Write out the listing, please, but only from its first line through the line containing "bev=.005).build('lever', M['black'], t)", exactly as given and without pictures.

#####

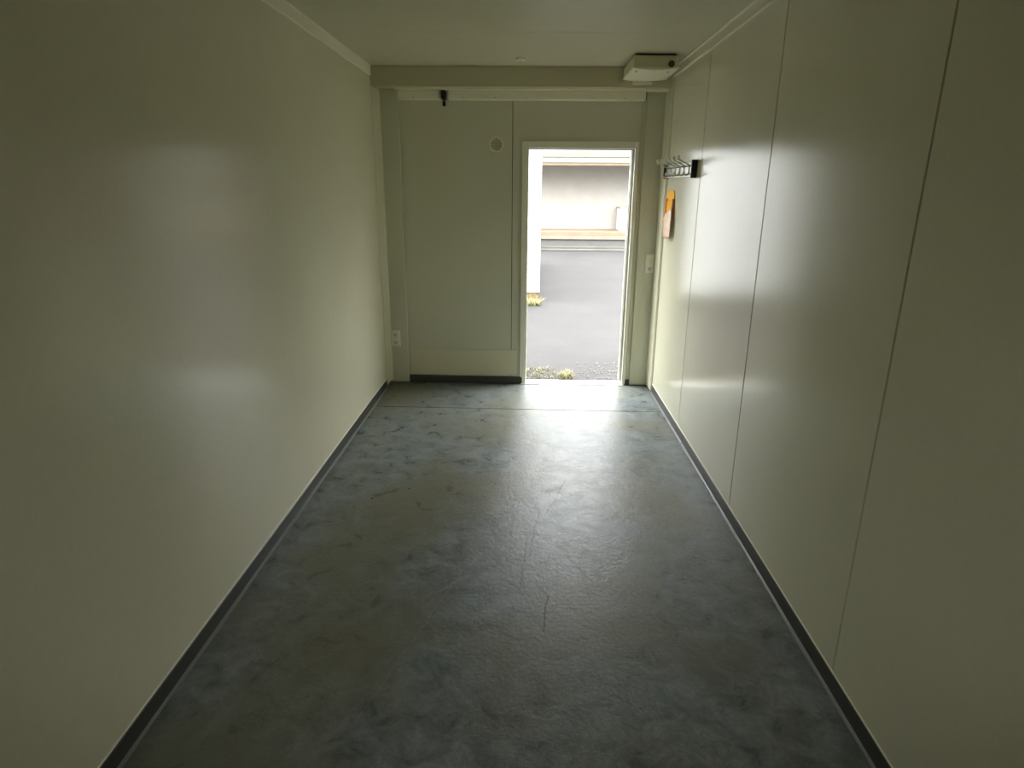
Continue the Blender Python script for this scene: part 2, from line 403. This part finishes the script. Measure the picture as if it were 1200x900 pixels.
# black clamp hanging in the gap
t = thing('black_clamp', (-.625, -.05, 2.24), 'small black clamp hanging in the gap between the two trunking lengths', 'clamp')
MB().box(-.640, -.612, -.100, -.0, 2.287, 2.349, 0, bev=.004).build('body', M['black'], t)
MB().tube([(-.628, -.085, 2.292), (-.620, -.090, 2.275), (-.626, -.088, 2.258)], .006, 8).build('hook', M['black'], t)
MB().box(-.632, -.608, -.096, -.078, 2.236, 2.272, 0, bev=.005).build('lever', M['black'], t)

# round ventilation grille
VC = (-.225, 1.967)
t = thing('round_vent', (VC[0], 0, VC[1]-.058), 'round slatted ventilation grille on the end wall, left of the doorway', 'vent')
b = MB()   # ring
n = 40; prof = [(.058, 0), (.058, -.006), (.054, -.010), (.047, -.010), (.045, -.006), (.045, 0)]
rings = [[b.bm.verts.new((VC[0]+r*math.cos(2*math.pi*k/n), y, VC[1]+r*math.sin(2*math.pi*k/n))) for r, y in prof] for k in range(n)]
for k in range(n):
    for j in range(len(prof)-1):
        f = b.bm.faces.new((rings[k][j], rings[(k+1) % n][j], rings[(k+1) % n][j+1], rings[k][j+1])); f.smooth = True
b.build('rim', M['cream_plastic_light'], t)
MB().disc((VC[0], -.0005, VC[1]), .0455, -.001, 1, 32).build('back_plate', M['gasket'], t)
for k in range(7):
    z = VC[1] - .036 + k*.012; w = math.sqrt(max(.045**2-(z-VC[1])**2, 0))*.98
    MB().prism([(-.0105, z-.0040), (-.0095, z-.0052), (-.003, z-.0010), (-.003, z+.0012)], 0, VC[0]-w, VC[0]+w).build('slat', M['slat'], t)

# sockets
def socket_face(b_parent, cx, y, cz, r=.019, holes=True):
    b = MB(); n = 28; prof = [(.0225, y-.0002), (.0225, y-.0022), (.0195, y-.0022), (.0185, y-.0004)]
    rings = [[b.bm.verts.new((cx+q*math.cos(2*math.pi*k/n), yy, cz+q*math.sin(2*math.pi*k/n))) for q, yy in prof] for k in range(n)]
    for k in range(n):
        for j in range(len(prof)-1): b.bm.faces.new((rings[k][j], rings[(k+1) % n][j], rings[(k+1) % n][j+1], rings[k][j+1]))
    o = b.build('socket_ring', M['plastic'], b_parent)
    MB().disc((cx, y-.0001, cz), .0188, -.0006, 1, 24).build('socket_well', M['frame'], o)
    for dx in (-.0095, .0095): MB().disc((cx+dx, y-.0006, cz+.001), .0048, -.0006, 1, 12).build('pin_hole', M['dark'], o)
    MB().box(cx-.007, cx+.007, y-.0012, y-.0004, cz-.0165, cz-.0105).build('earth_contact', M['dark'], o)
t = thing('double_socket', (-1.089, -.030, .329), 'white double wall socket low on the left corner post', 'socket')
MB().box(-1.130, -1.048, -.042, -.030, .329, .468, 0, bev=.005).build('face_plate', M['plastic'], t)
socket_face(t, -1.092, -.042, .433); socket_face(t, -1.088, -.042, .366)
t = thing('light_switch_with_socket', (1.040, -.020, .977), 'white light switch above a single socket, right of the doorway', 'switch')
MB().box(1.004, 1.078, -.032, -.020, .977, 1.132, 0, bev=.005).build('face_plate', M['plastic'], t)
MB().prism([(-.032, 1.066), (-.034, 1.067), (-.038, 1.118), (-.032, 1.120)], 0, 1.014, 1.068).build('rocker', M['cream_plastic_light'], t)
socket_face(t, 1.040, -.032, 1.015)

# box under the ceiling in the right corner
bx0, bx1, by0, by1 = .722, 1.010, -.68, -.186
t = thing('ceiling_box', ((bx0+bx1)/2, (by0+by1)/2, 2.39), 'cream box with bulging underside, up in the corner right of the doorway', 'ventilation box')
b = MB(); b.box(bx0, bx1, by0, by1, 2.412, 2.488, 0, bev=.003); b.build('casing', M['cream_plastic'], t)
MB().box(bx0+.015, bx1-.01, by0+.012, by1, 2.486, 2.4995).build('shadow_gap_fill', M['seam'], t)  # dark filler standing in for the shadow gap above the box
b = MB(); nx = 14; top = []; bot = []
for j, (yy) in enumerate((by0-.004, by0+.02, by1-.03, by1)):
    ru, rl = [], []
    for i in range(nx+1):
        u = i/nx; x = bx0-.006 + (bx1-bx0+.036*(j/3)+.010)*u
        sag = .012*math.sin(math.pi*min(1, u*1.05))**.6 + (.006 if j in (1, 2) else .0)*(1-abs(2*u-1))
        rl.append(b.bm.verts.new((x, yy, 2.412 - sag))); ru.append(b.bm.verts.new((x, yy, 2.415)))
    top.append(ru); bot.append(rl)
for j in range(3):
    for i in range(nx):
        for R in (bot, top): f = b.bm.faces.new((R[j][i], R[j][i+1], R[j+1][i+1], R[j+1][i])); f.smooth = True
for j in (0, 3):
    for i in range(nx): b.bm.faces.new((bot[j][i], bot[j][i+1], top[j][i+1], top[j][i]))
for j in range(3):
    for i in (0, nx): b.bm.faces.new((bot[j][i], bot[j+1][i], top[j+1][i], top[j][i]))
cov = b.build('lower_cover', M['cream_plastic_light'], t)  # paler than the casing: light on the underside put into the colour
MB().box(.79, .935, -.205, -.188, 2.375, 2.402, 0, bev=.006).build('catch', M['cream_plastic_light'], cov)
for sx_ in (.752, .965): MB().disc((sx_, -.60, 2.404), .006, -.006, 2, 12).build('screw', M['gasket'], cov)
MB().disc((.970, by0-.001, 2.436), .021, -.004, 1, 24).build('round_plug', M['dark'], t)

# small round cap on the ceiling
t = thing('ceiling_plate', (-.033, -.498, H-.006), 'small pale round plate on the ceiling in front of the doorway wall', 'ceiling plate')
b = MB(); b.tube([(-.033, -.498, H), (-.033, -.498, H-.012), (-.033, -.498, H-.016)], [.037, .036, .030], 28); b.build('disc', M['plastic'], t)
MB().sphere((-.033, -.498, H-.016), .010, sc=(1, 1, .3)).build('centre_pin', M['plate'], t)

# coat rack on the right wall
t = thing('coat_rack', (XR-.02, -.68, 1.715), 'metal coat rack with black end piece, on the right wall by the doorway', 'coat rack')
b = MB(); b.box(XR-.018, XR, -1.065, -.235, 1.722, 1.815, 0, bev=.003); b.box(XR-.040, XR-.016, -1.065, -.235, 1.722, 1.727, 0); b.build('rail', M['plate'], t)
MB().box(XR-.037, XR, -1.078, -1.062, 1.712, 1.823, 0, bev=.003).build('end_cap', M['black'], t)
MB().box(XR-.042, XR, -.238, -.226, 1.716, 1.819, 0, bev=.003).build('end_cap', M['black'], t)
for yb in (-1.030, -.895, -.765, -.632, -.478, -.345):
    x0 = XR-.040
    b = MB(); b.tube([(XR-.016, yb, 1.790), (x0, yb, 1.786), (x0-.002, yb, 1.760), (x0, yb, 1.738), (XR-.018, yb, 1.733)], .0042, 8)
    b.tube([(XR-.018, yb, 1.787), (x0, yb, 1.790), (x0-.068, yb, 1.824)], .0040, 8)
    b.tube([(x0, yb, 1.742), (x0-.020, yb, 1.730), (x0-.034, yb, 1.742)], .0036, 8)
    hk = b.build('hook', M['chrome'], t)
    MB().tube([(x0-.066, yb, 1.821), (x0-.073, yb, 1.831), (x0-.074, yb, 1.845), (x0-.073, yb, 1.850)], [.006, .0095, .0095, .004], 10).build('knob', M['plastic'], hk)
    MB().sphere((x0-.035, yb, 1.746), .008).build('knob', M['plastic'], hk)

# orange card and pinkish bag hanging on the right wall
t = thing('orange_holder', (XR, -.38, 1.44), 'orange holder with rounded top on the right wall, below the coat rack', 'holder')
oy0, oy1 = -.505, -.255
def arc(y0, y1, z0, z1, r, n=8):
    p = [(y0, z0), (y1, z0)]
    for k in range(n+1): a = math.pi/2*k/n; p.append((y1-r+r*math.cos(a), z1-r+r*math.sin(a)))
    for k in range(n+1): a = math.pi/2*k/n; p.append((y0+r-r*math.sin(a), z1-r+r*math.cos(a)))
    return p
MB().prism(arc(oy0, oy1, 1.43, 1.634, .065), 0, XR-.006, XR).build('back_card', M['orange'], t)
for (a, c) in ((oy0-.002, oy0+.026), (oy1-.026, oy1+.002)):
    b = MB(); b.box(XR-.017, XR, a, c, 1.43, 1.575, 0, bev=.002)
    for k in range(11): b.box(XR-.020, XR-.015, a+.003, c-.003, 1.437+k*.0125, 1.443+k*.0125)
    b.build('side_rail', M['orange_dark'], t)
MB().box(XR-.012, XR-.005, oy0+.03, oy1-.03, 1.43, 1.555, 0, bev=.003).build('front_pocket', M['orange'], t)
# bag: crumpled sheet with thickness
b = MB(); nu, nv = 14, 18
rnd = [[random.uniform(-1, 1) for _ in range(nv+1)] for _ in range(nu+1)]
def bagpt(i, j, s):
    u, v = i/nu, j/nv                       # u: 0 near camera side .. 1 far side
    ztop = 1.508 - .085*u**1.1; zbot = 1.292 + .006*math.sin(u*9)
    y = -.526 + .27*u*(.93+.07*v) - .012*(1-v)
    z = zbot + (ztop-zbot)*v
    th = .010 + .018*math.sin(math.pi*min(1, u*1.02))*(.4+.6*math.sin(math.pi*(.15+.8*v)))
    x = XR - .0215 - (.0035 + (th*.5 + .004*math.sin(u*17+v*5))*math.sin(math.pi*(.06+.88*u)) + .0015*rnd[i][j] if s else 0)
    return (x, y, z)
fr_ = [[b.bm.verts.new(bagpt(i, j, 1)) for j in range(nv+1)] for i in range(nu+1)]
bk_ = [[b.bm.verts.new(bagpt(i, j, 0)) for j in range(nv+1)] for i in range(nu+1)]
for G in (fr_, bk_):
    for i in range(nu):
        for j in range(nv): f = b.bm.faces.new((G[i][j], G[i+1][j], G[i+1][j+1], G[i][j+1])); f.smooth = True
for i in range(nu):
    for j in (0, nv): b.bm.faces.new((fr_[i][j], fr_[i+1][j], bk_[i+1][j], bk_[i][j]))
for j in range(nv):
    for i in (0, nu): b.bm.faces.new((fr_[i][j], fr_[i][j+1], bk_[i][j+1], bk_[i][j]))
tag(b.build('paper_bag', M['bag']), 'crumpled pinkish bag hanging from the orange holder', 'bag')

# ------------------------------------------------------------------ outdoors
G = -.15
b = MB(); b.box(-40, 40, -40, 60, G-.1, G); struct(b.build('ground', M['asphalt'], origin=O0), 'pale asphalt yard')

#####

- _Result of the task_
Continue the Blender Python script for this scene: part 2, from line 403. This part finishes the script. Measure the picture as if it were 1200x900 pixels.
# black clamp hanging in the gap
t = thing('black_clamp', (-.625, -.05, 2.24), 'small black clamp hanging in the gap between the two trunking lengths', 'clamp')
MB().box(-.640, -.612, -.100, -.0, 2.287, 2.349, 0, bev=.004).build('body', M['black'], t)
MB().tube([(-.628, -.085, 2.292), (-.620, -.090, 2.275), (-.626, -.088, 2.258)], .006, 8).build('hook', M['black'], t)
MB().box(-.632, -.608, -.096, -.078, 2.236, 2.272, 0, bev=.005).build('lever', M['black'], t)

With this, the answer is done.